Turkish President Recep Tayyip Erdoğan said in October last year that he saw “no obstacle” to normalizing ties with Armenia if Yerevan also maintained “goodwill” with Baku.

Ankara and Armenia then appointed special envoys for the talks. Last month, Yerevan decided to lift an embargo on Turkish goods it imposed over the second Karabakh war.

Yıldırım said the locals are closely following the diplomatic moves.

“Our government is in favor of reopening the border and I believe the Armenians are too,” he said.

“We have no problem with the Armenians, and they have no problem with us.”

‘Time to live in peace’

The remote region’s shop owners recall a time when Armenians would come across the border and gobble up their goods.

“We did a brisk business with the Armenians,” said Hussein Kanik, a shop owner in the nearby province of Kars, which specializes in various types of cheese.

In the Soviet era, “they would arrive with furs and samovars and returned with our products… We are soon going back to those days,” he said with joyful hope.
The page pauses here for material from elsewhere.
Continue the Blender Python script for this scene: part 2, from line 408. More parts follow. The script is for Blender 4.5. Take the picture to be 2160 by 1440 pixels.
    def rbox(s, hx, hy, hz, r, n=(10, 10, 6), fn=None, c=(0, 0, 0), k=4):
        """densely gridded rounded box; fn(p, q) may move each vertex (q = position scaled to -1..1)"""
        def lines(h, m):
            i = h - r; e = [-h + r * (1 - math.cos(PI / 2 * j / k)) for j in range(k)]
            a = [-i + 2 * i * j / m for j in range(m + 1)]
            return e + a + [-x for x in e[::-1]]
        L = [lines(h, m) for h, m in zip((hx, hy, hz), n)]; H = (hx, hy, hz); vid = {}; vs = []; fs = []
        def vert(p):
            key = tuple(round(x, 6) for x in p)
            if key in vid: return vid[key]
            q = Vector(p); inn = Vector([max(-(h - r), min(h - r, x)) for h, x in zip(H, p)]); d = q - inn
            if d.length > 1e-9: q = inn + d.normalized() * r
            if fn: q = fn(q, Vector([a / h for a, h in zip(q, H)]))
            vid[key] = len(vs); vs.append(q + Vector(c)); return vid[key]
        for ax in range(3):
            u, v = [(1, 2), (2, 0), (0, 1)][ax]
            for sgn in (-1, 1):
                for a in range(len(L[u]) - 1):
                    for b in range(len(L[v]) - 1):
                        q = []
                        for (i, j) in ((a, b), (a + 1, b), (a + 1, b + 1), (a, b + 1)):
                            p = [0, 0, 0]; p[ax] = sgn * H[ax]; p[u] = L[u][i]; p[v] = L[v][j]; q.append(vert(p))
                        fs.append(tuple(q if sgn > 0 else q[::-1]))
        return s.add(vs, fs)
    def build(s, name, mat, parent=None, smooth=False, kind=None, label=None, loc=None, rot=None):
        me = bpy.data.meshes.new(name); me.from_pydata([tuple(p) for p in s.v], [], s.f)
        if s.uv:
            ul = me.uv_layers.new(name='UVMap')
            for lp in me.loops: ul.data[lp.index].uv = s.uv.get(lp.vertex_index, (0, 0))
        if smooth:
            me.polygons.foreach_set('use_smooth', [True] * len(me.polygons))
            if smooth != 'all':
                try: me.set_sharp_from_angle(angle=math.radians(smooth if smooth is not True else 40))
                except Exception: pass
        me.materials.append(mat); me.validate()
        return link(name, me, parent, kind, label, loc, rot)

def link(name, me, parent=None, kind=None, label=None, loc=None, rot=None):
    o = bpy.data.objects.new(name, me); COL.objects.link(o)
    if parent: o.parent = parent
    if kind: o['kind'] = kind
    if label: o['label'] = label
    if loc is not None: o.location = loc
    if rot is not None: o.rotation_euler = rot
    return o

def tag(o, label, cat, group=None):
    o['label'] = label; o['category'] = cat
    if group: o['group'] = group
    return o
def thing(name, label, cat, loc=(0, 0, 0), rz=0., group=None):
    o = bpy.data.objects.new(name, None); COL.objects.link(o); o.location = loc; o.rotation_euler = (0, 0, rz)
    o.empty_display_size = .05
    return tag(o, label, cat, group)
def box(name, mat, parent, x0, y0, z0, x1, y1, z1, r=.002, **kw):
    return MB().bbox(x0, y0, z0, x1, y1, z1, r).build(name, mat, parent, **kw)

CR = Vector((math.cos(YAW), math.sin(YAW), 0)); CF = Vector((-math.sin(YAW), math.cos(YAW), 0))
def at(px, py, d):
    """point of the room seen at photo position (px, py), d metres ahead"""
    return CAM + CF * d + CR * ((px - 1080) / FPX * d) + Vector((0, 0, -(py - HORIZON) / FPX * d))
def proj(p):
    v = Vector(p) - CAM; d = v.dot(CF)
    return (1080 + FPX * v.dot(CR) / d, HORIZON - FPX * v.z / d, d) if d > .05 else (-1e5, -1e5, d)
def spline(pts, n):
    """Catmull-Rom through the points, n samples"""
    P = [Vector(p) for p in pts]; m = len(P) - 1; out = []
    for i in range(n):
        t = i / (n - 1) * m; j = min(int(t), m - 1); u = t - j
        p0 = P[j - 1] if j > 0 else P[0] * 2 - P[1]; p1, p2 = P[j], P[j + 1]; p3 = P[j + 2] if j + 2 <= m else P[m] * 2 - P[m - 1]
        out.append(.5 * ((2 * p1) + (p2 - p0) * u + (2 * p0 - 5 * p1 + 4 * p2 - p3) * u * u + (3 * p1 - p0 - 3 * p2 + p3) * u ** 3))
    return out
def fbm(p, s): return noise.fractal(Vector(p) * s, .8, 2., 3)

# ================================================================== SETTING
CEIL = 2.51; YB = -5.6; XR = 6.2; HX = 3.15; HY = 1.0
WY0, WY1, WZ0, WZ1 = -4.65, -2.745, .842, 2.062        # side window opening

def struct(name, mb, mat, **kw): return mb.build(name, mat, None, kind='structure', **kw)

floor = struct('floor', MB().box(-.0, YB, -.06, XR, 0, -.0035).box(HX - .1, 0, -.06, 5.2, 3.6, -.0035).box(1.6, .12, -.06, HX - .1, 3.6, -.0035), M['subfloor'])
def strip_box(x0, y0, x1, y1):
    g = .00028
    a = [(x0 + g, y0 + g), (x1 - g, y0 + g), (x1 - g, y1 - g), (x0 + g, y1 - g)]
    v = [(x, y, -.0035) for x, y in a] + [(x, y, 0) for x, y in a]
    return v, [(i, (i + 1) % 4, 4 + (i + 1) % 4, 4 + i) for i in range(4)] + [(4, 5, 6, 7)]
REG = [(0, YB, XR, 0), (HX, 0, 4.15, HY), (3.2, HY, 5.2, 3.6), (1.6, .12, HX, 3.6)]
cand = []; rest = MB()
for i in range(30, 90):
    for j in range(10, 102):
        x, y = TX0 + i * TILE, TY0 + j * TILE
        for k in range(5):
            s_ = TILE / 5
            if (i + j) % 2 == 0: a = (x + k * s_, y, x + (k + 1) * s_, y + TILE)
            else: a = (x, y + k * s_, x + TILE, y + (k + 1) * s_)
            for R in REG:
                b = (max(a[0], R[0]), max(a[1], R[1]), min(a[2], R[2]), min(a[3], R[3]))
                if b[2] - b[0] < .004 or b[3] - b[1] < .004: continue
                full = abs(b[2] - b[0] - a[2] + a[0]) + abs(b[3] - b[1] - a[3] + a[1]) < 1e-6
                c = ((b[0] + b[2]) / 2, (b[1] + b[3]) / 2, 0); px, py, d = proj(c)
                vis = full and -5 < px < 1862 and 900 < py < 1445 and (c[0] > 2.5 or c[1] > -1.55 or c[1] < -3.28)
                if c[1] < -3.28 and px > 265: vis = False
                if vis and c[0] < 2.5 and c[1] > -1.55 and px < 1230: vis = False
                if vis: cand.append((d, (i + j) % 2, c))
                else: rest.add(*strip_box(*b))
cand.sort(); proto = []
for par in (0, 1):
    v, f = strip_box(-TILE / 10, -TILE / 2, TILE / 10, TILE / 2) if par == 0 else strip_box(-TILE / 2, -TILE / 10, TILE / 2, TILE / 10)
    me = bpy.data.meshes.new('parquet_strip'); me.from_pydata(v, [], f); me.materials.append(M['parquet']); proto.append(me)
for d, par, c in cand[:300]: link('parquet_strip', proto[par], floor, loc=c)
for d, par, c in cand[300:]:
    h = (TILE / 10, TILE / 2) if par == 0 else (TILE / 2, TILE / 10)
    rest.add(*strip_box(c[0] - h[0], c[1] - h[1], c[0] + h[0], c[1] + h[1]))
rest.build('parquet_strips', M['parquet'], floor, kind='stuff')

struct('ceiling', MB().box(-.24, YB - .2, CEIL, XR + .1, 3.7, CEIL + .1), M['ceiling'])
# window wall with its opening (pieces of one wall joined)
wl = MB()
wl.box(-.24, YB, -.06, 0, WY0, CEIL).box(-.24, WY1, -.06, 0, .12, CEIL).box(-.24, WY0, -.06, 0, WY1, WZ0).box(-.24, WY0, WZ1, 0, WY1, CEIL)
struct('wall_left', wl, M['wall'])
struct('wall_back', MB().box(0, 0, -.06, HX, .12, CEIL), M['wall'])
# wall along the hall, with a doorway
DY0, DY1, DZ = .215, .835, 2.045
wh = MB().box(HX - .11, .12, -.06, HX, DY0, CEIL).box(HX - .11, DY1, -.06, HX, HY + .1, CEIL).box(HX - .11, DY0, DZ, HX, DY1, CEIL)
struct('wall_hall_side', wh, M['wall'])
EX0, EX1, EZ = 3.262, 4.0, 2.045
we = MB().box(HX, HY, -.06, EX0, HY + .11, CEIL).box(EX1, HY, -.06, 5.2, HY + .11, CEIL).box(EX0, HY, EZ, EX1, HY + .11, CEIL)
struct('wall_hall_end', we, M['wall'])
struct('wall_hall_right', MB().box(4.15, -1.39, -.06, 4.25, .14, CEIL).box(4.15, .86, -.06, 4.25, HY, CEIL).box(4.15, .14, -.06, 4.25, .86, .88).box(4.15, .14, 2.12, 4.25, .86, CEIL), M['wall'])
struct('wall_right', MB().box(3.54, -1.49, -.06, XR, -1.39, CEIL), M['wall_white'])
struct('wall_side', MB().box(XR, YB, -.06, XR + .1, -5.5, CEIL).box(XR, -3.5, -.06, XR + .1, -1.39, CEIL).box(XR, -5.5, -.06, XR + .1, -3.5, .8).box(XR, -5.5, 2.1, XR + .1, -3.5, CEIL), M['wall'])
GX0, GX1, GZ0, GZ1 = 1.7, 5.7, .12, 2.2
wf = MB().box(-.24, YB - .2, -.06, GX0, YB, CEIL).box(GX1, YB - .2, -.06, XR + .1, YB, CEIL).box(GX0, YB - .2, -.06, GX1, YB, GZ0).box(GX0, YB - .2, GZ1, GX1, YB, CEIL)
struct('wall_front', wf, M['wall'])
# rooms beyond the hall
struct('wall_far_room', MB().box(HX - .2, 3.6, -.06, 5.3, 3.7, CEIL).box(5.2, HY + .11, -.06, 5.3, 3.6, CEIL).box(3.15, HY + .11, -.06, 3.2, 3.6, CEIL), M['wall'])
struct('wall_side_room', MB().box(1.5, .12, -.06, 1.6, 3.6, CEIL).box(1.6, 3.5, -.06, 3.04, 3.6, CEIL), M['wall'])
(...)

In front of his 19th-century hotel, which once housed the elite of tsarist Russia, Gaffar Demir also bet on peace, saying the current state of affairs made no sense.

“We have a road, a railroad, but no relations with the Armenians,” he complained.
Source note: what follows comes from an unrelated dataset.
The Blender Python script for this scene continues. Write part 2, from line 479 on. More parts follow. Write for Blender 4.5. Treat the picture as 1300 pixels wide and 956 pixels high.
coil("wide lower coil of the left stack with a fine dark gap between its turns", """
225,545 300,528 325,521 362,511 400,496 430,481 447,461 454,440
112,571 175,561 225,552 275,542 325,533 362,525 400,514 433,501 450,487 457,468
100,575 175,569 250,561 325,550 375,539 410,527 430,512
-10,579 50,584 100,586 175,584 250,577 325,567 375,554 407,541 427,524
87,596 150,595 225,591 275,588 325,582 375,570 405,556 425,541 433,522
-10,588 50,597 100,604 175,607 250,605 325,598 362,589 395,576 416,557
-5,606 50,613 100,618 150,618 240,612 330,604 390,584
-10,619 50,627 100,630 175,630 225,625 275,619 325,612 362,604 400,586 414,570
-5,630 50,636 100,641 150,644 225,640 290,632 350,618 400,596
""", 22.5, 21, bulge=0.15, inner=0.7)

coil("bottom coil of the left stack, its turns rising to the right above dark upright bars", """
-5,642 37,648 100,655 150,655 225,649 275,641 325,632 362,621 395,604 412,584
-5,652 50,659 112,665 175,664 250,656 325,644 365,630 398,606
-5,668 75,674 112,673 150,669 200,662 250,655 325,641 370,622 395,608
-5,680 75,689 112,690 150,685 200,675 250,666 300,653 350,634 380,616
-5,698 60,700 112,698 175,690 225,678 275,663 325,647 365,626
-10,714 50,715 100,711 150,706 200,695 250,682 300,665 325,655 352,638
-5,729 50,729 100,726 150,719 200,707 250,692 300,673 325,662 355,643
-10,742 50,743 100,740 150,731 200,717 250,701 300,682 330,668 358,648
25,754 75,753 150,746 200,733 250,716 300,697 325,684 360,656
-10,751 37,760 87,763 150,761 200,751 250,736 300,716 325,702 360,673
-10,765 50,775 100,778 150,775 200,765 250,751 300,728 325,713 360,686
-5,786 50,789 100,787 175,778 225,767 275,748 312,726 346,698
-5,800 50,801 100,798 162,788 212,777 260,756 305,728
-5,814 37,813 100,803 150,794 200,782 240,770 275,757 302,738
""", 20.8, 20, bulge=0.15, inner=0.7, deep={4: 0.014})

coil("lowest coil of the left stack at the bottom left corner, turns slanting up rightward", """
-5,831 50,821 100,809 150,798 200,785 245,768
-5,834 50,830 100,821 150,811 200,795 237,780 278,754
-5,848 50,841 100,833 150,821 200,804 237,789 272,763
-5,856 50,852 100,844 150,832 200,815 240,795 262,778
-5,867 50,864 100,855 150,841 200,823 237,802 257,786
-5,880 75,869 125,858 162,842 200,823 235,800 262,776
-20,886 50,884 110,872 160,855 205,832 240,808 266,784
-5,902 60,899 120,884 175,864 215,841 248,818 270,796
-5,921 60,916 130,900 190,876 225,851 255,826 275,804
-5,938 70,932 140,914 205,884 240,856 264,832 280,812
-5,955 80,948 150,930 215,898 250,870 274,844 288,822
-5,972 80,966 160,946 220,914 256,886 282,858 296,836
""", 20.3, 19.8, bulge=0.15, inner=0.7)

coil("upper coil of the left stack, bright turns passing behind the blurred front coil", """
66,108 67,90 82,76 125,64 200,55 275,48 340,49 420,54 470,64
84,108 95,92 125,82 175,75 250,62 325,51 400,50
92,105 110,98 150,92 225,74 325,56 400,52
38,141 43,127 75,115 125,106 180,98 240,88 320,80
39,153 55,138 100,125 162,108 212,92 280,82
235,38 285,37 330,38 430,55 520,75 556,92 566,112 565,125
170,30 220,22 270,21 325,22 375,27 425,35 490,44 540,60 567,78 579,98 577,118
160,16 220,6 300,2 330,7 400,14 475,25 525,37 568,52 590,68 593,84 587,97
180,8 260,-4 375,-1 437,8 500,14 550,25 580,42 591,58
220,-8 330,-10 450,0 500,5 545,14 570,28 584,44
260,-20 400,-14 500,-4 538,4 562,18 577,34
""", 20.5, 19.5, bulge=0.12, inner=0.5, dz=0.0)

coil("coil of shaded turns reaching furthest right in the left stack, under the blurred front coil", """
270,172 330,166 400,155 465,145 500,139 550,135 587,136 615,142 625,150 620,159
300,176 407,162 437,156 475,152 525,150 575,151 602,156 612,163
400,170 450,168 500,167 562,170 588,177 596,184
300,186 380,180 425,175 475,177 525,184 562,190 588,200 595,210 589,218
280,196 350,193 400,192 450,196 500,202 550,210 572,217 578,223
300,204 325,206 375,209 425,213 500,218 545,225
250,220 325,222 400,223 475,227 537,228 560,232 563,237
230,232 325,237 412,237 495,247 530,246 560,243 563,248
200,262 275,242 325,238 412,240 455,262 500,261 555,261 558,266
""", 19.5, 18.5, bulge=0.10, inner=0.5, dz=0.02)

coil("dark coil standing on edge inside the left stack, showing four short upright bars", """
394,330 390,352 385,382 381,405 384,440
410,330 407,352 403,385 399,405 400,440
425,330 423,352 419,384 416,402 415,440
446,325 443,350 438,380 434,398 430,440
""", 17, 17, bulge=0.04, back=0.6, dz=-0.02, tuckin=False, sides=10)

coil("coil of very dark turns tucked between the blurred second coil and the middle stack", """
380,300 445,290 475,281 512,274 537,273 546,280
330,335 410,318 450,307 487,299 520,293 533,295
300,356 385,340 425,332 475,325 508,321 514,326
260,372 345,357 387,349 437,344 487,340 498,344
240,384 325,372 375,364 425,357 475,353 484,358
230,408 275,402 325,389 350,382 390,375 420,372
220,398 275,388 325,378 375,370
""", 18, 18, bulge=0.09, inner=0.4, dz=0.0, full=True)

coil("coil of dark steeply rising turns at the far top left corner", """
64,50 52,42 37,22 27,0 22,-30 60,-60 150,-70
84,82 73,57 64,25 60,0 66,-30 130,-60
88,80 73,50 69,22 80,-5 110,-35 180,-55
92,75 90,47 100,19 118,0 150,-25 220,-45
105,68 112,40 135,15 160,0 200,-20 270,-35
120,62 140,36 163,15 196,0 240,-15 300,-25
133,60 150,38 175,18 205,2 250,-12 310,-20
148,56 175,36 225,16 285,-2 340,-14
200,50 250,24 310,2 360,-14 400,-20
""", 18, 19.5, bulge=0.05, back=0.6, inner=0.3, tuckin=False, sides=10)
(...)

The local “Karabag” hotel recalls the hostilities imperiling lasting peace, but Akçayöz prefers to point to the region’s multicultural foundation, which besides Turks and Armenians includes Georgians, Azeris, Kurds and other minorities.

“For everyone, it is time to live in peace,” he said.

‘We look alike’

Few here like to talk about the underlining point of tension: the killing of what historians estimate is more than one million Armenians by Ottoman Turks in 1915-16.
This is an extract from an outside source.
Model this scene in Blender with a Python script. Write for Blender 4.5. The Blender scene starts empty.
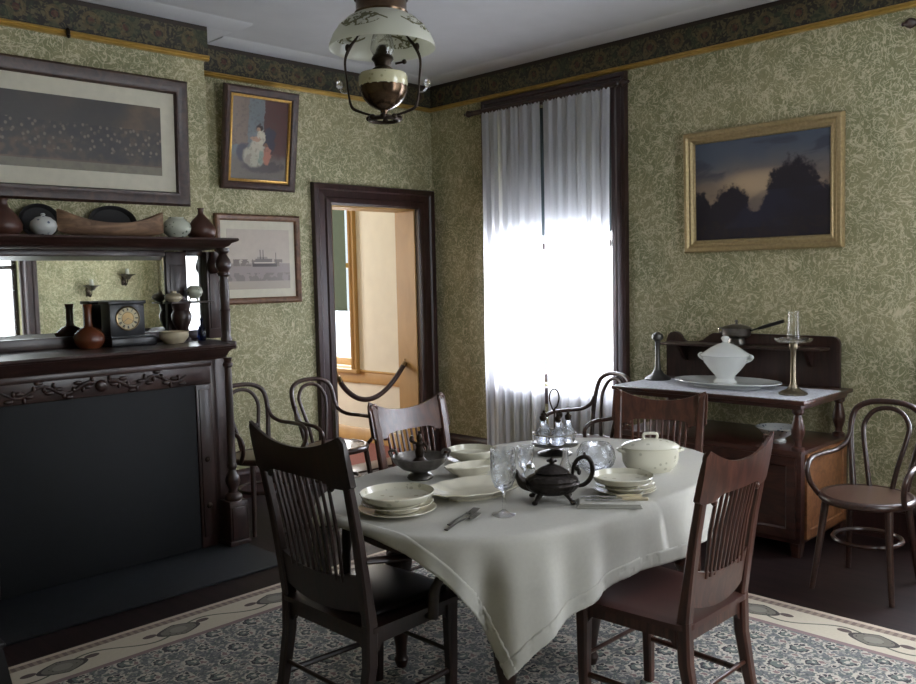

Ankara refuses to recognize the genocide, saying instead that both Turkish Muslims and Armenian Christians died during World War I.

A monument erected on the road between Kars and Akyaka is dedicated solely to the memory of the “Turkish victims.”

But the Armenian government has proposed sidestepping the genocide issue in the talks.

“We were taught to be hostile toward Armenians. In Kars, ‘Armenian’ was used as an insult,” said former Kars mayor Naif Alibeyoğlu, who has always backed a rapprochement with Armenia — especially when the last attempt was made in 2008.

“There may be some fanatical elements, but there’s no animosity between our peoples,” he argued.

“We look alike, we laugh and we cry about the same things,” added his brother Alican, who founded the local broadcaster Serhat TV.

“I am sure the date for the border’s reopening has already been set,” he said, a Russian flag flying over a border crossing a few miles away, where Moscow has set up a base in support of its Armenian ally.